Ethereum developers have officially entered the final sprint phase of the "Glamsterdam" upgrade. Parithosh Jayanthi, a core developer of the Ethereum Foundation, confirmed that a complete protocol including all planned EIPs is now being executed on developer testnets (devnets), described as the largest network reform since the 2022 Merge.

The three core reforms: ePBS, access lists, gas re-pricing

The Glamsterdam upgrade covers three main proposals. First is ePBS (Extended Parallel Block Proposal System), which separates block building from block proposing, directly integrating into the Ethereum core protocol. Currently, this process mainly relies on off-chain mechanisms, which involve trust assumptions and centralization risks. Once ePBS is on-chain, developers believe it can reduce the space for maximum extractable value (MEV) operations.

Next is block-level access lists, allowing blocks to declare in advance which accounts and smart contract data they will access before execution. This enables Ethereum clients to preload information, making block execution faster and more predictable.

The third is a comprehensive gas fee re-pricing. Jayanthi states: "This will significantly change operational costs on Ethereum. High-level computations become cheaper, state becomes more expensive." The goal of re-pricing is to make fee structures more accurately reflect the resources consumed by different operations, while also making the network easier to integrate with zero-knowledge proof systems.

Development roadmap: from devnet to testnet

Currently, developers are testing the complete set of EIPs on devnets, which is the final stage of code hardening and deployment to public testnets. Jayanthi said, "There is no fixed timetable, but we have made great progress."
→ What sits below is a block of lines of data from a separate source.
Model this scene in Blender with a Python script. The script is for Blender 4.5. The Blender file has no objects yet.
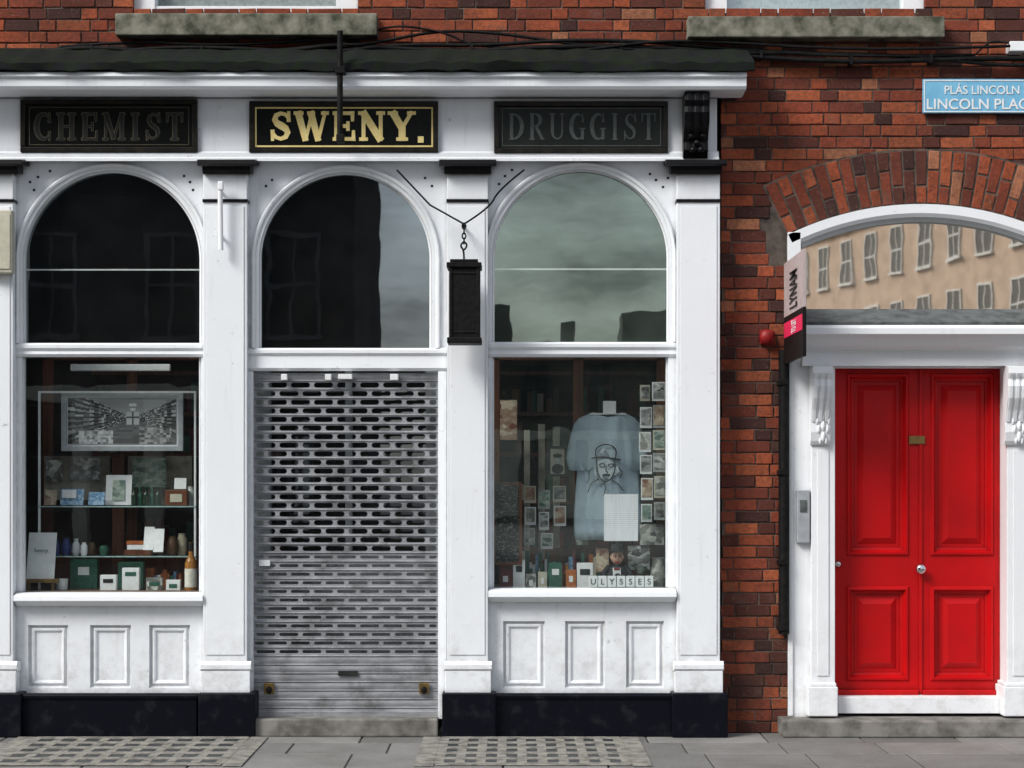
import bpy, bmesh, math, random
from mathutils import Vector, Matrix, noise as mnoise
random.seed(7)
D=12.0; S=155.0; CZ=1.65; PH=477.0
def W(px,py,y=0.0):
    k=(D+y)/D
    z=CZ+(PH-py)/S*k
    if py>=732: z=0.0
    return ((px-512)/S*k, y, z)
scene=bpy.context.scene
col=scene.collection
scene.view_settings.view_transform='Standard'
scene.view_settings.look='None'
scene.view_settings.exposure=0

# ---------------------------------------------------------------- materials
def mk(name):
    m=bpy.data.materials.new(name); m.use_nodes=True
    nt=m.node_tree; b=nt.nodes['Principled BSDF']
    return m,nt,b
def coord(nt,scale=(1,1,1)):
    tc=nt.nodes.new('ShaderNodeTexCoord'); mp=nt.nodes.new('ShaderNodeMapping')
    mp.inputs['Scale'].default_value=scale
    nt.links.new(tc.outputs['Object'],mp.inputs['Vector']); return mp.outputs['Vector']
def noise(nt,sc,detail=4,rough=.55,vec=(1,1,1)):
    n=nt.nodes.new('ShaderNodeTexNoise'); n.inputs['Scale'].default_value=sc
    n.inputs['Detail'].default_value=detail; n.inputs['Roughness'].default_value=rough
    nt.links.new(coord(nt,vec),n.inputs['Vector']); return n.outputs['Fac']
def rng(nt,s,a,b,c=0.,d=1.):
    r=nt.nodes.new('ShaderNodeMapRange'); nt.links.new(s,r.inputs['Value'])
    for i,v in zip(('From Min','From Max','To Min','To Max'),(a,b,c,d)): r.inputs[i].default_value=v
    return r.outputs['Result']
def setc(nt,inp,v):
    if hasattr(v,'is_linked'): nt.links.new(v,inp)
    elif isinstance(v,(tuple,list)): inp.default_value=(v[0],v[1],v[2],1)
    else: inp.default_value=v
def mix(nt,f,a,b,mode='MIX'):
    m=nt.nodes.new('ShaderNodeMix'); m.data_type='RGBA'; m.blend_type=mode
    setc(nt,m.inputs[0],f); setc(nt,m.inputs[6],a); setc(nt,m.inputs[7],b); return m.outputs[2]
def math_(nt,op,a,b):
    m=nt.nodes.new('ShaderNodeMath'); m.operation=op
    for i,v in enumerate((a,b)):
        if hasattr(v,'is_linked'): nt.links.new(v,m.inputs[i])
        else: m.inputs[i].default_value=v
    return m.outputs[0]
def bump(nt,b,h,st=.3,dist=.005):
    n=nt.nodes.new('ShaderNodeBump'); n.inputs['Strength'].default_value=st; n.inputs['Distance'].default_value=dist
    nt.links.new(h,n.inputs['Height']); nt.links.new(n.outputs[0],b.inputs['Normal'])
def simple(name,c,rough=.6,c2=None,sc=20,bs=.15,metal=0,lo=.4,hi=.65,spec=.4,vec=(1,1,1)):
    m,nt,b=mk(name)
    if c2 is None: c2=tuple(x*.7 for x in c)
    f=noise(nt,sc,4,.6,vec)
    nt.links.new(mix(nt,rng(nt,f,lo,hi),c,c2),b.inputs['Base Color'])
    b.inputs['Roughness'].default_value=rough; b.inputs['Metallic'].default_value=metal
    b.inputs['Specular IOR Level'].default_value=spec
    if bs: bump(nt,b,noise(nt,sc*4,3),bs,.002)
    return m
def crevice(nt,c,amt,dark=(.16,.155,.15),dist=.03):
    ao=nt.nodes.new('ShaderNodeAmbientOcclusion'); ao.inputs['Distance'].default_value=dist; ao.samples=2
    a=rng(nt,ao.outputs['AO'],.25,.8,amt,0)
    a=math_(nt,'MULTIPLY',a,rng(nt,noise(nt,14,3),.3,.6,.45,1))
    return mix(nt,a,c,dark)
def white_paint(name,base=(.87,.90,.93),dirt=1.0):
    m,nt,b=mk(name)
    c=mix(nt,rng(nt,noise(nt,2.2,4),.35,.7,0,.4*dirt),base,tuple(x*.9 for x in base))
    st=rng(nt,noise(nt,1.0,5,.68,(17,17,1.1)),.58,.80,0,.40*dirt)
    c=mix(nt,st,c,(.46,.44,.40))
    sp=rng(nt,noise(nt,24,6,.75),.62,.69,0,.8*dirt)
    sp=math_(nt,'MULTIPLY',sp,rng(nt,noise(nt,3,3),.46,.66))
    c=mix(nt,sp,c,(.17,.155,.14))
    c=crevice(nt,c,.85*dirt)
    g=nt.nodes.new('ShaderNodeNewGeometry'); sx=nt.nodes.new('ShaderNodeSeparateXYZ')
    nt.links.new(g.outputs['Position'],sx.inputs[0])
    low=rng(nt,sx.outputs['Z'],.2,.85,1,0)
    low=math_(nt,'MULTIPLY',low,rng(nt,noise(nt,8,6,.75),.46,.68))
    c=mix(nt,math_(nt,'MULTIPLY',low,.65*dirt),c,(.30,.28,.25))
    nt.links.new(c,b.inputs['Base Color']); b.inputs['Roughness'].default_value=.45
    h=math_(nt,'ADD',noise(nt,55,3),math_(nt,'MULTIPLY',noise(nt,8,2),1.5))
    bump(nt,b,h,.22,.003)
    return m
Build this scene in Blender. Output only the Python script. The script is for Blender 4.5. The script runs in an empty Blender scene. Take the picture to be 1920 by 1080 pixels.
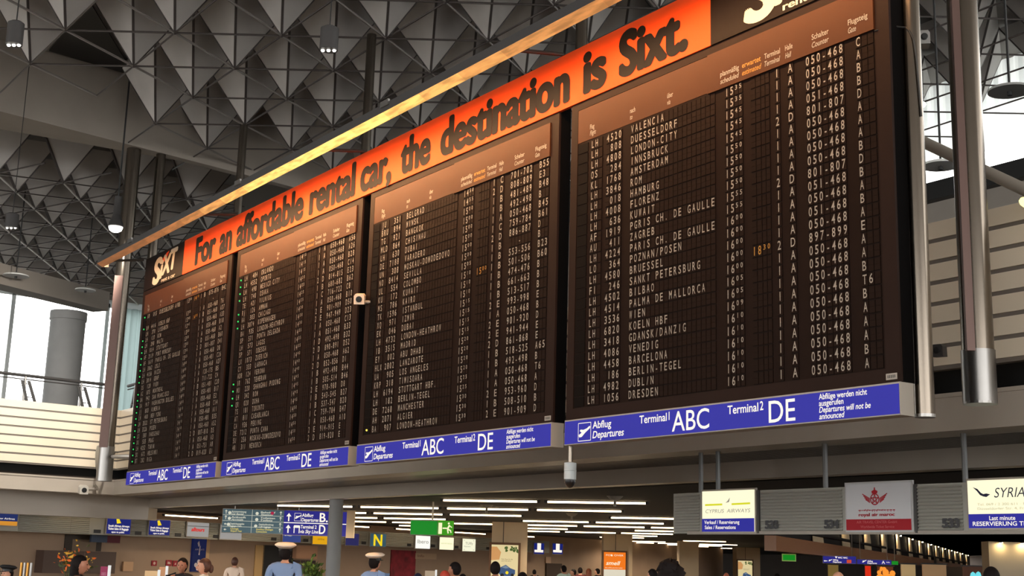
import bpy, bmesh, math, random
from mathutils import Vector, Matrix
random.seed(7)
R = math.radians
sc = bpy.context.scene
COL = sc.collection

# ------------------------------------------------------------------ camera, world, exposure
FPX = 2439.632
CAM = Vector((29.64573, -10.02615, 1.65))
CF = Vector((-0.803935, 0.557886, 0.206037))
CR = Vector((0.574743, 0.817851, 0.028093))
CU = Vector((0.152835, -0.141003, 0.978141))
cd = bpy.data.cameras.new('camera'); co = bpy.data.objects.new('camera', cd); COL.objects.link(co)
cd.sensor_fit = 'HORIZONTAL'; cd.sensor_width = 36.0; cd.lens = 36.0 * FPX / 1920.0
cd.clip_start = 0.05; cd.clip_end = 600
m = Matrix.Identity(4)
for i in range(3):
    m[i][0] = CR[i]; m[i][1] = CU[i]; m[i][2] = -CF[i]; m[i][3] = CAM[i]
co.matrix_world = m
sc.camera = co
sc.view_settings.view_transform = 'Standard'
sc.view_settings.look = 'None'
sc.view_settings.gamma = 1.0
sc.view_settings.use_curve_mapping = False
sc.view_settings.exposure = 0.0
w = bpy.data.worlds.new('world'); sc.world = w; w.use_nodes = True
bgn = w.node_tree.nodes['Background']
bgn.inputs[0].default_value = (1.0, 0.985, 0.95, 1); bgn.inputs[1].default_value = 7.5

TROUGH_RGB = (1.0, 0.55, 0.25); TROUGH_L = 200.0     # lamps in the trough over the boards

def area_light(name, loc, size, size_y, power, color, direction):
    l = bpy.data.lights.new(name, 'AREA'); l.shape = 'RECTANGLE'; l.size = size; l.size_y = size_y
    l.energy = power; l.color = color
    o = bpy.data.objects.new(name, l); COL.objects.link(o); o.location = loc
    o.rotation_euler = Vector(direction).to_track_quat('-Z', 'Y').to_euler()
    return o

# ------------------------------------------------------------------ pixel helpers (measured directions -> world points)
def ray(x, y): return CF + CR * ((x - 960) / FPX) - CU * ((y - 540) / FPX)
def atY(x, y, Y): d = ray(x, y); return CAM + d * ((Y - CAM.y) / d.y)
def atX(x, y, X): d = ray(x, y); return CAM + d * ((X - CAM.x) / d.x)
def atZ(x, y, Z): d = ray(x, y); return CAM + d * ((Z - CAM.z) / d.z)
def atD(x, y, D): return CAM + ray(x, y) * D
def LO_Z(x, y): return 15.505 + (x + 1.416) * 0.0383 + (y - 3.653) * 0.0451      # height of the lower roof nodes
def topx(P):
    d = Vector(P) - CAM; z = d.dot(CF)
    if z <= 0.1: return (-9999, -9999, z)
    return (960 + FPX * d.dot(CR) / z, 540 - FPX * d.dot(CU) / z, z)

# ------------------------------------------------------------------ materials
def lin(c):
    return tuple((v / 12.92 if v <= 0.04045 else ((v + 0.055) / 1.055) ** 2.4) for v in [q / 255 for q in c])
MATS = {}
def mat(name, rgb, rough=0.6, metal=0.0, spec=0.5, noise=0.0, nscale=8.0, emit=None, estr=0.0, coat=0.0, srgb=True, bump=0.0):
    if name in MATS: return MATS[name]
    mt = bpy.data.materials.new(name); mt.use_nodes = True
    nt = mt.node_tree; b = nt.nodes['Principled BSDF']
    c = lin(rgb) if srgb else tuple(rgb)
    b.inputs['Base Color'].default_value = (*c, 1)
    b.inputs['Roughness'].default_value = rough
    b.inputs['Metallic'].default_value = metal
    b.inputs['Specular IOR Level'].default_value = spec
    b.inputs['Coat Weight'].default_value = coat
    if noise > 0 or bump > 0:
        tc = nt.nodes.new('ShaderNodeTexCoord'); nz = nt.nodes.new('ShaderNodeTexNoise')
        nz.inputs['Scale'].default_value = nscale; nz.inputs['Detail'].default_value = 4
        nt.links.new(tc.outputs['Object'], nz.inputs['Vector'])
        if noise > 0:
            mr = nt.nodes.new('ShaderNodeMapRange')
            mr.inputs[1].default_value = 0.3; mr.inputs[2].default_value = 0.7
            mr.inputs[3].default_value = 1 - noise; mr.inputs[4].default_value = 1 + noise
            mx = nt.nodes.new('ShaderNodeMix'); mx.data_type = 'RGBA'; mx.blend_type = 'MULTIPLY'
            mx.inputs['Factor'].default_value = 1
            mx.inputs['A'].default_value = (*c, 1)
            nt.links.new(nz.outputs[0], mr.inputs[0]); nt.links.new(mr.outputs[0], mx.inputs['B'])
            nt.links.new(mx.outputs['Result'], b.inputs['Base Color'])
        if bump > 0:
            bp = nt.nodes.new('ShaderNodeBump'); bp.inputs['Strength'].default_value = bump
            nt.links.new(nz.outputs[0], bp.inputs['Height']); nt.links.new(bp.outputs[0], b.inputs['Normal'])
    if emit is not None:
        e = lin(emit) if srgb else tuple(emit)
        b.inputs['Emission Color'].default_value = (*e, 1); b.inputs['Emission Strength'].default_value = estr
    MATS[name] = mt
    return mt
def glow(name, rgb, s=1.0, base=None):
    return mat(name, base or tuple(int(v * 0.35) for v in rgb), rough=0.5, spec=0.2, emit=rgb, estr=s)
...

Although the exact launch date has not yet been determined, Glamsterdam is expected to officially go live in the second half of 2026. The next steps include continued testing, finalizing specifications, and educating the Ethereum community about the impact of re-pricing.

Significance for developers

The Ethereum ecosystem has mainly focused on Layer 2 solutions (Base, Arbitrum, Optimism). Gas re-pricing will directly affect the fee structures of these chains. If high-level computations become cheaper, costs for AI applications based on Ethereum (such as on-chain inference and zero-knowledge proof verification) will decrease. However, if state access becomes more expensive, DApps that frequently read on-chain data may need to adjust their strategies.

Although the Glamsterdam upgrade does not change Ethereum’s consensus mechanism, it will reshape the underlying economic model. For developers, now is the best time to start testing the new EIPs.